There are immediate discussions taking place too: including on what the peacekeeping force deployed to Ukraine to uphold a potential ceasefire might look like. First proposed just two weeks ago, the force has quickly morphed from an idea to an apparent condition of any deal.

But the official said Eastern European states that neighbor Russia were concerned that contributing to the force might leave their own borders vulnerable – a fear that Poland has been particularly open about since it was first raised.

“European NATO has about 5,000 kilometers (3,100 miles) of eastern border, so you don’t want to empty the eastern border,” the official said. “Most likely the boots on the ground, if there is to be such a component, will not come from countries like Finland or Poland who are frontline countries already and need to keep the boots on their own ground.”

The official said it was a “reasonable assumption” that most of the troops would come from Britain, France and Turkey.

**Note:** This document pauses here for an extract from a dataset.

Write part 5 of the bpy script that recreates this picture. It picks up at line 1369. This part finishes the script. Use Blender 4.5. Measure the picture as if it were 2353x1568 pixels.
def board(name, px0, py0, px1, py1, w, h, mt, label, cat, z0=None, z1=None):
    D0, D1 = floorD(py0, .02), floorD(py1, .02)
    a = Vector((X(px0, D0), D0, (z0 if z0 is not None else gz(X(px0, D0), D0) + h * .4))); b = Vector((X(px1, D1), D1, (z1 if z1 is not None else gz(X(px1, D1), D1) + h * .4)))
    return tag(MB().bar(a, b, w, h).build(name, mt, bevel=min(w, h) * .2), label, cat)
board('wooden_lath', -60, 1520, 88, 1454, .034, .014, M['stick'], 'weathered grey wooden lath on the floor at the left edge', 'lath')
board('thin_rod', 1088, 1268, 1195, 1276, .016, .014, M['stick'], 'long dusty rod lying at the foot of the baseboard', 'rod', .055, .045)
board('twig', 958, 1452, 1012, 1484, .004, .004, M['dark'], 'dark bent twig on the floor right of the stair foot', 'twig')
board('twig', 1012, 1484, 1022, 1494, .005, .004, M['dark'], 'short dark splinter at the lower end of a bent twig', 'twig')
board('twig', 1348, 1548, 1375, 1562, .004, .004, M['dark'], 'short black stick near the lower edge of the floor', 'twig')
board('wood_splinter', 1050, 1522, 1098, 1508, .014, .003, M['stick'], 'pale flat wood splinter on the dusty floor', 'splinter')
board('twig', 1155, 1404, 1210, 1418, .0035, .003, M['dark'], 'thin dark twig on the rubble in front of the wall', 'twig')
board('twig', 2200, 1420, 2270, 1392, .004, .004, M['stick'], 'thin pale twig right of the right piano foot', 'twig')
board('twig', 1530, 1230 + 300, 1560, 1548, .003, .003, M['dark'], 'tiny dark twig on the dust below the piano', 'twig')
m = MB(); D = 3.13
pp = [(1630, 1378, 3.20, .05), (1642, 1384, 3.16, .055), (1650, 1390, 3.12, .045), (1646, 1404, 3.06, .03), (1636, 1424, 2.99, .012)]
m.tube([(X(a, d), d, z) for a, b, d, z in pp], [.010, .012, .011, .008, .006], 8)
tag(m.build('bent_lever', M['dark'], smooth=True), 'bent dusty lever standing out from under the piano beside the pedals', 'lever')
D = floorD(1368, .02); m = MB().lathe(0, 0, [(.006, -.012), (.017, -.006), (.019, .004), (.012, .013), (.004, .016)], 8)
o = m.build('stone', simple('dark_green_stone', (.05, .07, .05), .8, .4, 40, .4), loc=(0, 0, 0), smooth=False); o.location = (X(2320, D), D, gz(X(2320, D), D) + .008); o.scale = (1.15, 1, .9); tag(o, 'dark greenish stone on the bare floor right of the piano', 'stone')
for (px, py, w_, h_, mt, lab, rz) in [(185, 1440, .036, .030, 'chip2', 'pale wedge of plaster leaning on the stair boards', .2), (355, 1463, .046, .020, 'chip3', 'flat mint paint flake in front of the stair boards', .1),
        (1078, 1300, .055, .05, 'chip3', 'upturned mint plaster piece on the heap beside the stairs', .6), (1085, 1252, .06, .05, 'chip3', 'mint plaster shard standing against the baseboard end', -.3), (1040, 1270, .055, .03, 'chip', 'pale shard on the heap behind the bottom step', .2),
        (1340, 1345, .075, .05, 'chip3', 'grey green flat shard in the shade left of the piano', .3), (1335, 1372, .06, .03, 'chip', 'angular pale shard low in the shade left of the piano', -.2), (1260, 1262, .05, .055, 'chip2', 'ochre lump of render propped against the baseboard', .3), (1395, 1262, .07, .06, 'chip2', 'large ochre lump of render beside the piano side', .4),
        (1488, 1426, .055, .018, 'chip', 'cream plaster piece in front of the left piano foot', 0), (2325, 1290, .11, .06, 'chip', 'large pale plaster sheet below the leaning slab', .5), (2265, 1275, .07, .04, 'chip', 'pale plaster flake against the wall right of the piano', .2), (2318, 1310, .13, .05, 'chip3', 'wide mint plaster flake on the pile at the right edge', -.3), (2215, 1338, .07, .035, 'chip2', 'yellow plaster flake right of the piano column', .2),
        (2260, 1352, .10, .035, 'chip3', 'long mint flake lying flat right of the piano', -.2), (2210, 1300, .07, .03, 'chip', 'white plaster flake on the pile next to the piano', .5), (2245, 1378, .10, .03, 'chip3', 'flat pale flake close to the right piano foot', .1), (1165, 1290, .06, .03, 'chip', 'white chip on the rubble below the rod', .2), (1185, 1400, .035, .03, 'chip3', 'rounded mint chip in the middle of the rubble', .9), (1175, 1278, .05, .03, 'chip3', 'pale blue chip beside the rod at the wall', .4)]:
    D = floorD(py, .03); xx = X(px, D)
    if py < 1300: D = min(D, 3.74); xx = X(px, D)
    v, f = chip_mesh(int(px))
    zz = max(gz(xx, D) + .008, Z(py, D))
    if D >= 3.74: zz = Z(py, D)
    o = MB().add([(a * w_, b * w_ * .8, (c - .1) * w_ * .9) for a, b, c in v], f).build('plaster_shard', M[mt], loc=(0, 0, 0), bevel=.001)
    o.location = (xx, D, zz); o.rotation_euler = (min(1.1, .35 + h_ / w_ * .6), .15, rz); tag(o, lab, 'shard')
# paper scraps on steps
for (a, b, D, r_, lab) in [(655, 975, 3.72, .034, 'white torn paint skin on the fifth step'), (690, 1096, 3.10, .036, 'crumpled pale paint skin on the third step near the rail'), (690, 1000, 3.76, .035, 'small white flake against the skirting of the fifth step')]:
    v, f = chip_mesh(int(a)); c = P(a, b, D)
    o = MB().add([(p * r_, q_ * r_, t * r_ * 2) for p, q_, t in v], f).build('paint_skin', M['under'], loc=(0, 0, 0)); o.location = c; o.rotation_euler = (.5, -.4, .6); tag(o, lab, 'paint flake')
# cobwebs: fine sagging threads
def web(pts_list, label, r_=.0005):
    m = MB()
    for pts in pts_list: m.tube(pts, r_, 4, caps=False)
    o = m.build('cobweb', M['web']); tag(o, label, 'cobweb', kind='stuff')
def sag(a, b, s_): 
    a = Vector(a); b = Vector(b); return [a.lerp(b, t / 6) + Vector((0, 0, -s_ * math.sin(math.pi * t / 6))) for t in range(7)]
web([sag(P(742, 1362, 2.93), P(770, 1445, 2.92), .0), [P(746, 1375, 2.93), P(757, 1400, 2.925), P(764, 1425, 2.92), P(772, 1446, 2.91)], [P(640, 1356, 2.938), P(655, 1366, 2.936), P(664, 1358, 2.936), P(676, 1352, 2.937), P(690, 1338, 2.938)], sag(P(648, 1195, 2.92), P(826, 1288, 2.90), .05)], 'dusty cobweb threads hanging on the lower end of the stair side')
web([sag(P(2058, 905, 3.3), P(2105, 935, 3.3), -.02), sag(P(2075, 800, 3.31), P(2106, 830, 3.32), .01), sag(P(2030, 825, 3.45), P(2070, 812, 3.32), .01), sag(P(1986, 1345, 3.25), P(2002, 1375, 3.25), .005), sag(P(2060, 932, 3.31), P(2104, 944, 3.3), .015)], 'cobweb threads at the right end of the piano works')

The official said a timeline for confidence-building measures was under discussion, but said it might prove “challenging” for a limited ceasefire in Ukraine and prisoner swaps to begin by Easter. Agreeing and implementing a full-blown ceasefire across the whole front line in that timeframe would be “completely unrealistic,” they added.

Zelensky will attend Thursday’s meeting in Brussels. He has been welcomed warmly by European leaders at recent meetings in Paris and London, a dramatic contrast to his frosty reception at the White House. But on Thursday, there will be more ambivalent faces in the crowd.